Usa quedaba única superpotencia, cuya prosperidad ejercería potente atracción imitativa sobre el resto del mundo, y con capacidad militar sobrada para meter en cintura a quienes pretendiese desafiarla. Y así pareció ocurrir: en diversos países se suscitaron movimientos como las “primaveras árabes”, contra dictaduras, pero no dieron los frutos esperados, sino incluso los contrarios, como en Egipto. El poder militar de Usa y sus aliados se reveló aplastante en Irak y Afganistán, pero su rápida victoria solo originó guerras prolongadas y costosas, debiendo los vencedores retirarse después de ingentes gastos y de ocasionar guerras civiles con decenas de miles de muertos y millones de desplazados. La estrategia indirecta de fomentar y financiar guerras civiles en Libia o Siria, dio resultados aún peores. Esa estrategias cobraría un peligro mucho mayor a aplicarse en Ucrania. Y en la propia Usa, las nuevas políticas generarían tensiones internas que algunos analistas valoran como próximas a la guerra civil.
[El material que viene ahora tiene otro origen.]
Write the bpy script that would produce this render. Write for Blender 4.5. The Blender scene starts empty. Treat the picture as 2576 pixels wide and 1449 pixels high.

Por lo que respecta a España, la primera consecuencia podría haber sido el abandono de la OTAN, pues esta se habría vuelto innecesaria al haber desaparecido el contrario Pacto de Varsovia, cuyo expansionismo justificaba la alianza occidental. Sin embargo, la OTAN no solo continuó, sino que prosiguió una orientación expansiva a otros escenarios del mundo, y rodeando de bases militares a una Rusia casi inerme y caótica, que había dejado de ser comunista y encontraba duros obstáculos para reconvertirse a una economía de tipo occidental. Por consiguiente, el PSOE mantuvo a España en una alianza que había cambiado inadvertidamente de objetivos. Actitud coherente con la renuncia de España a una política exterior independiente, ya con la UCD. No obstante, las consecuencias mayores se verían posteriormente, con los gobiernos de Aznar.